DESCRIPTION OF THE TASK:
Give every line back verbatim, dropping all images.

BEGIN DATA EXCERPT

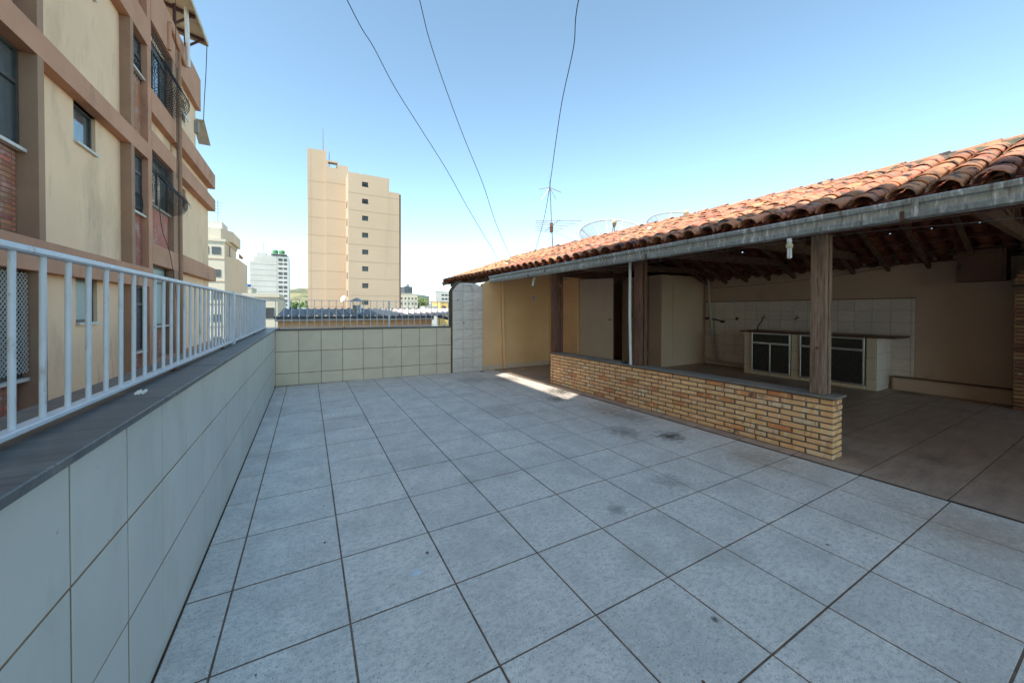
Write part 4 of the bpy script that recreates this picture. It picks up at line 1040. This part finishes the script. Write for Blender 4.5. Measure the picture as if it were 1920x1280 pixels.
# roof terrace canopy with dark red steel
for y in (11.3, 12.9, 14.2, 15.3):
    b = MB(); b.box(-3.40, -3.33, y, y + .07, 9.2, 10.30); b.obj('canopy_post', m_dred, ab)
    b = MB(); b.bar((-3.37, y + .04, 9.75), (-2.95, y + .04, 10.12), .05, .05); b.obj('canopy_brace', m_dred, ab)
    b = MB(); b.bar((-8, y + .04, 11.20), (-2.90, y + .04, 10.10), .06, .1); b.obj('canopy_beam', m_dred, ab)
b = MB(); vs = []; NN = 150
for i in range(NN + 1):
    y = 11.0 + (15.55 - 11.0) * i / NN; z_ = .02 * sin(i * pi / 2.0)
    vs += [(-8.2, y, 11.34 + z_), (-2.84, y, 10.18 + z_)]
b.add(vs, [(2 * i, 2 * i + 1, 2 * i + 3, 2 * i + 2) for i in range(NN)]); b.obj('canopy_sheet', m_canopy, ab)
part('canopy_fascia', m_canopy, (-2.86, -2.83, 11.0, 15.57, 10.08, 10.22))
b = MB(); b.bar((-2.85, 15.56, 10.14), (-8, 15.56, 11.26), .04, .14); b.obj('canopy_fascia', m_canopy, ab)
# lean-to over the low end balcony and wall box
b = MB(); b.bar((-3.28, 16.36, 7.95), (-3.28, 17.3, 7.45), .34, .04, (0, .3, 1)); b.obj('lean_to_roof', m_canopy, ab)
part('wall_box', m_grey, (-3.36, -3.22, 16.1, 16.28, 7.4, 7.8)); part('blue_cover', m_blue, (-4.2, -3.45, 17.2, 17.9, 6.602, 6.95))
wire('facade_cable', [(-3.1, 13.2, 10.2), (-3.12, 13.3, 8.0), (-3.13, 13.35, 6.0), (-3.12, 13.3, 5.0)], .008, m_iron, label='thin cable hanging down the facade beside the bellied window grilles', cat='cable')
wire('facade_cable', [(-3.15, 12.0, 4.0), (-3.14, 12.15, 3.4), (-3.14, 12.7, 2.9), (-3.15, 13.2, 2.0), (-3.17, 13.5, .9)], .008, m_iron, label='loose cable drooping across the lower brick panel of the facade', cat='cable')
wire('facade_cable', [(-2.86, 15.5, 10.1), (-2.95, 15.8, 9.3), (-3.05, 16.1, 8.6), (-3.12, 16.3, 7.9)], .012, m_iron, label='thick dark cable hanging off the far end of the rooftop canopy', cat='cable')
# unseen screens added above the roof; their gap and tops shape the terrace shade
b = MB(); b.prism([(-14, 9.2), (1.2, 9.2), (1.2, 12.4), (.4, 12.75), (-3.3, 13.55), (-14, 14.6)], 0, -3.55, -3.42); b.obj('added_shade_screen', m_render, ab)
part('added_shade_screen', m_render, (-3.55, -3.42, 3.75, 8.9, 9.2, 12.05))
part('added_shade_screen', m_render, (-3.55, -3.42, 1.2, 3.75, 9.97, 12.05))

# ------------------------------------------------------------------ neighbour with corrugated roof behind the end railing
nb2 = empty('low_neighbour_house', (1.5, 13, -24), label='low orange walled neighbour with corrugated roof and metal flue behind the end railing', cat='building')
b = MB(); b.box(-.70, 3.45, 11.5, 15.5, -24, 1.12); b.obj('wall', m_yell if False else m_pl, nb2)
b = MB(); b.cbox(-.78, 3.50, 11.38, 11.49, 1.165, 1.235, .01); b.obj('gutter', m_dgrey, nb2)
b = MB(); b.cbox(-.76, 3.50, 11.40, 11.49, 1.10, 1.163, .01); b.obj('fascia', m_sill, nb2)
def corrug(x0, x1, y0, y1, z0, z1, per, amp, mat, parent, name='roof_sheet'):
    b = MB(); n_ = int((x1 - x0) / per * 8); vs = []
    for i in range(n_ + 1):
        x = x0 + (x1 - x0) * i / n_; t = (x - x0) / per % 1; a = amp * max(0, sin(pi * min(1, t / .45))) ** .7 if t < .45 else 0
        vs += [(x, y0, z0 + a), (x, y1, z1 + a), (x, y0, z0 + a - .015), (x, y1, z1 + a - .015)]
    b.add(vs, [q for i in range(n_) for q in ((4 * i, 4 * i + 4, 4 * i + 5, 4 * i + 1), (4 * i + 2, 4 * i + 3, 4 * i + 7, 4 * i + 6), (4 * i, 4 * i + 2, 4 * i + 6, 4 * i + 4))]); return b.obj(name, mat, parent)
x = -.72
while x < 1.9:
    corrug(x, x + .88, 11.42, 14.6, 1.235, 1.44, .22, .05, m_fibro, nb2); x += .882
while x < 6.5:
    corrug(x, x + .88, 11.42, 14.6, 1.235, 1.44, .22, .05, m_fibrol, nb2); x += .882  # pale sheets put the sunlit half into the colour, dark ones the shaded
fle = empty('metal_flue', (1.33, 12.3, 1.2), label='round grey metal flue with conical rain cap on the corrugated roof', cat='chimney')
b = MB(); b.lathe((1.33, 12.3, 1.18), [(.16, 0), (.13, .06), (.125, .36), (.125, .37), (.12, .37), (.12, 0)], 20); b.obj('pipe', m_galv, fle)
b = MB(); b.lathe((1.33, 12.3, 1.68), [(0, .11), (.03, .10), (.215, .0), (.21, -.008), (0, .08)], 20); b.obj('rain_cap', m_galv, fle)
for k in range(4):
    a = k * pi / 2 + .5; b = MB(); b.bar((1.33 + .12 * cos(a), 12.3 + .12 * sin(a), 1.53), (1.33 + .185 * cos(a), 12.3 + .185 * sin(a), 1.69), .016, .005); b.obj('strap', m_alu, fle)
n3 = empty('annex_roof', (4.6, 12, .6), label='lower pale roof with dark rounded gutter edge beside the white column', cat='roof')
b = MB(); b.tube([(3.55, 11.2, 1.22), (3.9, 10.9, 1.12), (4.4, 10.6, 1.02), (5.2, 10.4, .98)], .045, 8); b.obj('gutter', m_dgrey, n3)
b = MB(); b.add([(3.55, 11.2, 1.20), (3.9, 10.9, 1.10), (4.4, 10.6, 1.0), (6.2, 10.4, .96), (6.2, 11.42, 1.22), (3.55, 11.42, 1.22)], [(0, 1, 2, 3, 4, 5)]); b.obj('roof_sheet', m_fibrol, n3)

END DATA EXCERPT

SOLUTION TO THIS PROBLEM:
Write part 4 of the bpy script that recreates this picture. It picks up at line 1040. This part finishes the script. Write for Blender 4.5. Measure the picture as if it were 1920x1280 pixels.
# roof terrace canopy with dark red steel
for y in (11.3, 12.9, 14.2, 15.3):
    b = MB(); b.box(-3.40, -3.33, y, y + .07, 9.2, 10.30); b.obj('canopy_post', m_dred, ab)
    b = MB(); b.bar((-3.37, y + .04, 9.75), (-2.95, y + .04, 10.12), .05, .05); b.obj('canopy_brace', m_dred, ab)
    b = MB(); b.bar((-8, y + .04, 11.20), (-2.90, y + .04, 10.10), .06, .1); b.obj('canopy_beam', m_dred, ab)
b = MB(); vs = []; NN = 150
for i in range(NN + 1):
    y = 11.0 + (15.55 - 11.0) * i / NN; z_ = .02 * sin(i * pi / 2.0)
    vs += [(-8.2, y, 11.34 + z_), (-2.84, y, 10.18 + z_)]
b.add(vs, [(2 * i, 2 * i + 1, 2 * i + 3, 2 * i + 2) for i in range(NN)]); b.obj('canopy_sheet', m_canopy, ab)
part('canopy_fascia', m_canopy, (-2.86, -2.83, 11.0, 15.57, 10.08, 10.22))
b = MB(); b.bar((-2.85, 15.56, 10.14), (-8, 15.56, 11.26), .04, .14); b.obj('canopy_fascia', m_canopy, ab)
# lean-to over the low end balcony and wall box
b = MB(); b.bar((-3.28, 16.36, 7.95), (-3.28, 17.3, 7.45), .34, .04, (0, .3, 1)); b.obj('lean_to_roof', m_canopy, ab)
part('wall_box', m_grey, (-3.36, -3.22, 16.1, 16.28, 7.4, 7.8)); part('blue_cover', m_blue, (-4.2, -3.45, 17.2, 17.9, 6.602, 6.95))
wire('facade_cable', [(-3.1, 13.2, 10.2), (-3.12, 13.3, 8.0), (-3.13, 13.35, 6.0), (-3.12, 13.3, 5.0)], .008, m_iron, label='thin cable hanging down the facade beside the bellied window grilles', cat='cable')
wire('facade_cable', [(-3.15, 12.0, 4.0), (-3.14, 12.15, 3.4), (-3.14, 12.7, 2.9), (-3.15, 13.2, 2.0), (-3.17, 13.5, .9)], .008, m_iron, label='loose cable drooping across the lower brick panel of the facade', cat='cable')
wire('facade_cable', [(-2.86, 15.5, 10.1), (-2.95, 15.8, 9.3), (-3.05, 16.1, 8.6), (-3.12, 16.3, 7.9)], .012, m_iron, label='thick dark cable hanging off the far end of the rooftop canopy', cat='cable')
# unseen screens added above the roof; their gap and tops shape the terrace shade
b = MB(); b.prism([(-14, 9.2), (1.2, 9.2), (1.2, 12.4), (.4, 12.75), (-3.3, 13.55), (-14, 14.6)], 0, -3.55, -3.42); b.obj('added_shade_screen', m_render, ab)
part('added_shade_screen', m_render, (-3.55, -3.42, 3.75, 8.9, 9.2, 12.05))
part('added_shade_screen', m_render, (-3.55, -3.42, 1.2, 3.75, 9.97, 12.05))

# ------------------------------------------------------------------ neighbour with corrugated roof behind the end railing
nb2 = empty('low_neighbour_house', (1.5, 13, -24), label='low orange walled neighbour with corrugated roof and metal flue behind the end railing', cat='building')
b = MB(); b.box(-.70, 3.45, 11.5, 15.5, -24, 1.12); b.obj('wall', m_yell if False else m_pl, nb2)
b = MB(); b.cbox(-.78, 3.50, 11.38, 11.49, 1.165, 1.235, .01); b.obj('gutter', m_dgrey, nb2)
b = MB(); b.cbox(-.76, 3.50, 11.40, 11.49, 1.10, 1.163, .01); b.obj('fascia', m_sill, nb2)
def corrug(x0, x1, y0, y1, z0, z1, per, amp, mat, parent, name='roof_sheet'):
    b = MB(); n_ = int((x1 - x0) / per * 8); vs = []
    for i in range(n_ + 1):
        x = x0 + (x1 - x0) * i / n_; t = (x - x0) / per % 1; a = amp * max(0, sin(pi * min(1, t / .45))) ** .7 if t < .45 else 0
        vs += [(x, y0, z0 + a), (x, y1, z1 + a), (x, y0, z0 + a - .015), (x, y1, z1 + a - .015)]
    b.add(vs, [q for i in range(n_) for q in ((4 * i, 4 * i + 4, 4 * i + 5, 4 * i + 1), (4 * i + 2, 4 * i + 3, 4 * i + 7, 4 * i + 6), (4 * i, 4 * i + 2, 4 * i + 6, 4 * i + 4))]); return b.obj(name, mat, parent)
x = -.72
while x < 1.9:
    corrug(x, x + .88, 11.42, 14.6, 1.235, 1.44, .22, .05, m_fibro, nb2); x += .882
while x < 6.5:
    corrug(x, x + .88, 11.42, 14.6, 1.235, 1.44, .22, .05, m_fibrol, nb2); x += .882  # pale sheets put the sunlit half into the colour, dark ones the shaded
fle = empty('metal_flue', (1.33, 12.3, 1.2), label='round grey metal flue with conical rain cap on the corrugated roof', cat='chimney')
b = MB(); b.lathe((1.33, 12.3, 1.18), [(.16, 0), (.13, .06), (.125, .36), (.125, .37), (.12, .37), (.12, 0)], 20); b.obj('pipe', m_galv, fle)
b = MB(); b.lathe((1.33, 12.3, 1.68), [(0, .11), (.03, .10), (.215, .0), (.21, -.008), (0, .08)], 20); b.obj('rain_cap', m_galv, fle)
for k in range(4):
    a = k * pi / 2 + .5; b = MB(); b.bar((1.33 + .12 * cos(a), 12.3 + .12 * sin(a), 1.53), (1.33 + .185 * cos(a), 12.3 + .185 * sin(a), 1.69), .016, .005); b.obj('strap', m_alu, fle)
n3 = empty('annex_roof', (4.6, 12, .6), label='lower pale roof with dark rounded gutter edge beside the white column', cat='roof')
b = MB(); b.tube([(3.55, 11.2, 1.22), (3.9, 10.9, 1.12), (4.4, 10.6, 1.02), (5.2, 10.4, .98)], .045, 8); b.obj('gutter', m_dgrey, n3)
b = MB(); b.add([(3.55, 11.2, 1.20), (3.9, 10.9, 1.10), (4.4, 10.6, 1.0), (6.2, 10.4, .96), (6.2, 11.42, 1.22), (3.55, 11.42, 1.22)], [(0, 1, 2, 3, 4, 5)]); b.obj('roof_sheet', m_fibrol, n3)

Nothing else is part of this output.